Camping for Weenies

El Capitan Canyon Puts a New Spin on ‘Roughing It’

LA Family/2004

Some people think roughing it on vacation is finding a hotel without air conditioning—if such a thing even exists anymore. For those willing to take one more step back without having to resort to sleeping bags and backpacks, El Capitan Canyon is a wonderful compromise.

Located just north of Santa Barbara a scant 90 minutes or so from LA., El Capitan Canyon is just the other side of the 101 from El Capitan State Park beach. In the canyon is a warren of dozens of tiny cabins and tents where weekend warriors can tough it out with tiny refrigerators, low-powered microwaves and, in the case of tent-dwellers, remote shower and toilet facilities in strategically placed bath houses. You can choose cabins that range somewhat in size and price, but the emphasis here is on getting out and doing things, and there’s plenty going on in and around the canyon proper.

We took our kids to El Capitan for a late-summer break, occupying a typical cabin with a “safari tent” next door that had the boys thinking they were in heaven. The tent is of the more permanent variety, a large canvas affair mounted on a wooden platform and outfitted with a queen bed, table and chairs. There’s even a light, so you can leave the Coleman at home unless you want it for the outside picnic table. Each campsite comes with its own table and fire pit, and S’mores supplies are available at the little on-site store (as well as gifts, some wines and food, firewood, etc.).

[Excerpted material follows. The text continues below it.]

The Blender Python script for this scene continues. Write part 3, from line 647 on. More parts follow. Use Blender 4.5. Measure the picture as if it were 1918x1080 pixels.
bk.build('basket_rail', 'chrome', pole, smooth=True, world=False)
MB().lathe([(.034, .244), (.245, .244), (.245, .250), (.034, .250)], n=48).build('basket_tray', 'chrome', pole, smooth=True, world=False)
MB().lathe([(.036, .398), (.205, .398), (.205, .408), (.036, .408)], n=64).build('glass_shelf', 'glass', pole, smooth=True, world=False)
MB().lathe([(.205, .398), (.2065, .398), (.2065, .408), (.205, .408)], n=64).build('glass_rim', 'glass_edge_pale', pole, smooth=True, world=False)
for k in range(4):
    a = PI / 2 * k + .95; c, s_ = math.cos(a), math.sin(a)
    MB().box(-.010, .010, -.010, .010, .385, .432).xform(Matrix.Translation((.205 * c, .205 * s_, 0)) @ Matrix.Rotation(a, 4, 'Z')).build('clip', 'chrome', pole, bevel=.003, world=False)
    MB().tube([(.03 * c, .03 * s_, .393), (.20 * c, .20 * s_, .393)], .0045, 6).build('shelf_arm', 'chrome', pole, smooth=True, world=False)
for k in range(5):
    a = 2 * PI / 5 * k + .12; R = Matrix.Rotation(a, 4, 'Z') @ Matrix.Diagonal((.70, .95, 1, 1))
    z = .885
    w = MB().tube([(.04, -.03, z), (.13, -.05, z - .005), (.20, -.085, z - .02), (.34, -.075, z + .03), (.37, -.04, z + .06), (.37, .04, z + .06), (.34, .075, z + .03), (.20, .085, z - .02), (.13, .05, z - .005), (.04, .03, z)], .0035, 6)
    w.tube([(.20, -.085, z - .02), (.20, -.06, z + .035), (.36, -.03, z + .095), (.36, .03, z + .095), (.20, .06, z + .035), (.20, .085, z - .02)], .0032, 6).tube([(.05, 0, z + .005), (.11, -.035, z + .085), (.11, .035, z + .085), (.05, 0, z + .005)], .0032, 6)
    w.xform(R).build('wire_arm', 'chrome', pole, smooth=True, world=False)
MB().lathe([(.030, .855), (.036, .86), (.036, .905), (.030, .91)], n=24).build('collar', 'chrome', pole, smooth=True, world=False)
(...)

Around the cabin, guests are encouraged to park in central lots after unloading in an effort to keep traffic down. Bikes are available to borrow on a first-come, first-served basis, and shuttles in the form of minivans tool around picking up those disinclined to walk. There are lawns for playing Frisbee and catch, horseshoe pits, volleyball courts, a swimming pool and an outdoor barbecue area where you can purchase dinner nightly. For the most part, though, you’re on your own food-wise, so plan to bring all of your own groceries, cooking supplies and utensils. A camp stove would be a nice thing to have for multiple night stays, as well as warm clothes for the chilly evenings along the coast.

During the day, campers can choose from a variety of activities, from yoga or surfing lessons to an in-room massage or a hike through the canyon. The Canyon staff can arrange most things for you, but be sure to reserve slots in advance since they can fill up quickly, especially on weekends.

For children, the Canyon has a Kids Camp, which features an array of activities from nature hikes and environmental lessons to get the younger set in tune with the surroundings. Originally a haven for the Chumash Indians, the area is rich in history as well as lush with foliage and creeks (except this year, of course). The whole area is covered with enormous trees, which afford plenty of shade to accompany the already cool ocean breezes that waft through the area.

Cabins at El Capitan run from $135 to $305/night, depending on the time of year, size, location etc. Safari tents are $115 to $135 per night. There are also larger round tents called yurts, which can be used for informal meetings or retreats.